Make an exact copy of the data below, leaving out every picture.
BEGIN Recorded information
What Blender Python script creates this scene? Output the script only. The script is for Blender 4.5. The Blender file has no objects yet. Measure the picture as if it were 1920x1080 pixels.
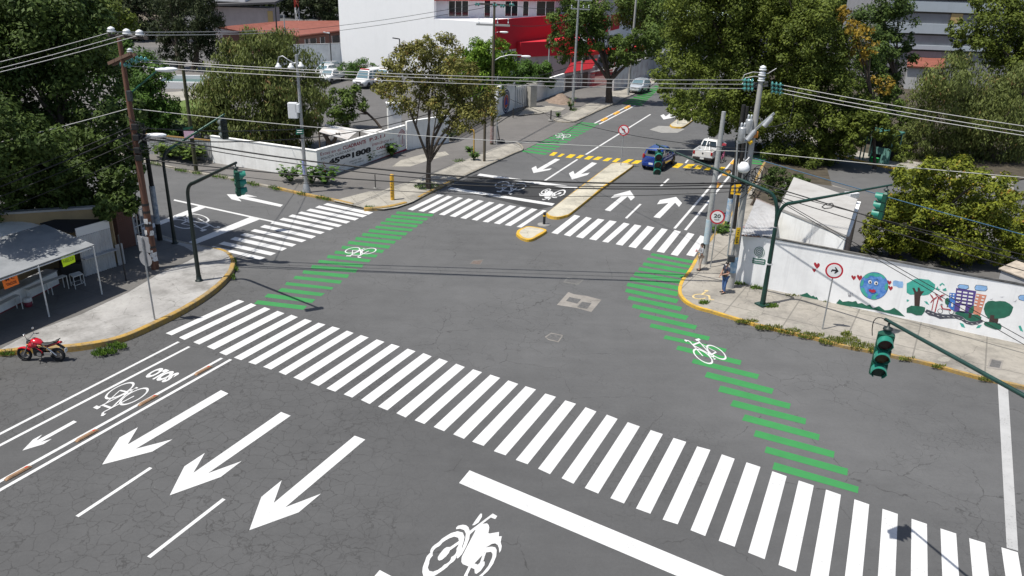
import bpy, bmesh, math, random
import numpy as np
from mathutils import Vector, Matrix
random.seed(7)
S = bpy.context.scene
COL = S.collection
# ------------------------------------------------------------------ camera
F = 1460.0
CAMH = 15.5
RC = np.array([[0.9994938118943856, 0.012252138630632166, 0.029359923089243775],
               [0.031813833230696024, -0.38492490530733453, -0.9223994239424204],
               [0.0, 0.9228665680222224, -0.3851198483938275]])
def ray(px, py):
    return np.array([(px - 960) / F, (py - 540) / F, 1.0]) @ RC
def G(px, py, z=0.0):                       # point of the ground seen at a place of the photograph
    d = ray(px, py); t = (z - CAMH) / d[2]
    return Vector((d[0] * t, d[1] * t, z))
def at(px, py, Y):                          # point at distance Y
    d = ray(px, py); t = Y / d[1]
    return Vector((d[0] * t, d[1] * t, CAMH + d[2] * t))
def PRJ(P):
    c = RC @ (np.array(P) - np.array([0, 0, CAMH]))
    return 960 + F * c[0] / c[2], 540 + F * c[1] / c[2]
def HT(base, px, py):                       # height of a vertical over base whose top shows at (px,py)
    d = ray(px, py)
    t = (d[0] * base.x + d[1] * base.y) / (d[0] ** 2 + d[1] ** 2)
    return CAMH + d[2] * t - base.z
def onwall(A, B, px, py):                   # point of the vertical plane through ground points A,B
    n = Vector((B.y - A.y, A.x - B.x, 0)); d = Vector(ray(px, py)); c = Vector((0, 0, CAMH))
    t = n.dot(A - c) / n.dot(d)
    return c + d * t
cam = bpy.data.cameras.new('camera'); co = bpy.data.objects.new('camera', cam); COL.objects.link(co)
cam.sensor_width = 36; cam.lens = 36 * F / 1920; cam.clip_end = 3000; cam.clip_start = 0.1
r, dn, fw = [Vector(x) for x in RC]
co.matrix_world = Matrix(((r.x, -dn.x, -fw.x, 0), (r.y, -dn.y, -fw.y, 0), (r.z, -dn.z, -fw.z, CAMH), (0, 0, 0, 1)))
S.camera = co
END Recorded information
* **Response to the task**:
What Blender Python script creates this scene? Output the script only. The script is for Blender 4.5. The Blender file has no objects yet. Measure the picture as if it were 1920x1080 pixels.
import bpy, bmesh, math, random
import numpy as np
from mathutils import Vector, Matrix
random.seed(7)
S = bpy.context.scene
COL = S.collection
# ------------------------------------------------------------------ camera
F = 1460.0
CAMH = 15.5
RC = np.array([[0.9994938118943856, 0.012252138630632166, 0.029359923089243775],
               [0.031813833230696024, -0.38492490530733453, -0.9223994239424204],
               [0.0, 0.9228665680222224, -0.3851198483938275]])
def ray(px, py):
    return np.array([(px - 960) / F, (py - 540) / F, 1.0]) @ RC
def G(px, py, z=0.0):                       # point of the ground seen at a place of the photograph
    d = ray(px, py); t = (z - CAMH) / d[2]
    return Vector((d[0] * t, d[1] * t, z))
def at(px, py, Y):                          # point at distance Y
    d = ray(px, py); t = Y / d[1]
    return Vector((d[0] * t, d[1] * t, CAMH + d[2] * t))
def PRJ(P):
    c = RC @ (np.array(P) - np.array([0, 0, CAMH]))
    return 960 + F * c[0] / c[2], 540 + F * c[1] / c[2]
def HT(base, px, py):                       # height of a vertical over base whose top shows at (px,py)
    d = ray(px, py)
    t = (d[0] * base.x + d[1] * base.y) / (d[0] ** 2 + d[1] ** 2)
    return CAMH + d[2] * t - base.z
def onwall(A, B, px, py):                   # point of the vertical plane through ground points A,B
    n = Vector((B.y - A.y, A.x - B.x, 0)); d = Vector(ray(px, py)); c = Vector((0, 0, CAMH))
    t = n.dot(A - c) / n.dot(d)
    return c + d * t
cam = bpy.data.cameras.new('camera'); co = bpy.data.objects.new('camera', cam); COL.objects.link(co)
cam.sensor_width = 36; cam.lens = 36 * F / 1920; cam.clip_end = 3000; cam.clip_start = 0.1
r, dn, fw = [Vector(x) for x in RC]
co.matrix_world = Matrix(((r.x, -dn.x, -fw.x, 0), (r.y, -dn.y, -fw.y, 0), (r.z, -dn.z, -fw.z, CAMH), (0, 0, 0, 1)))
S.camera = co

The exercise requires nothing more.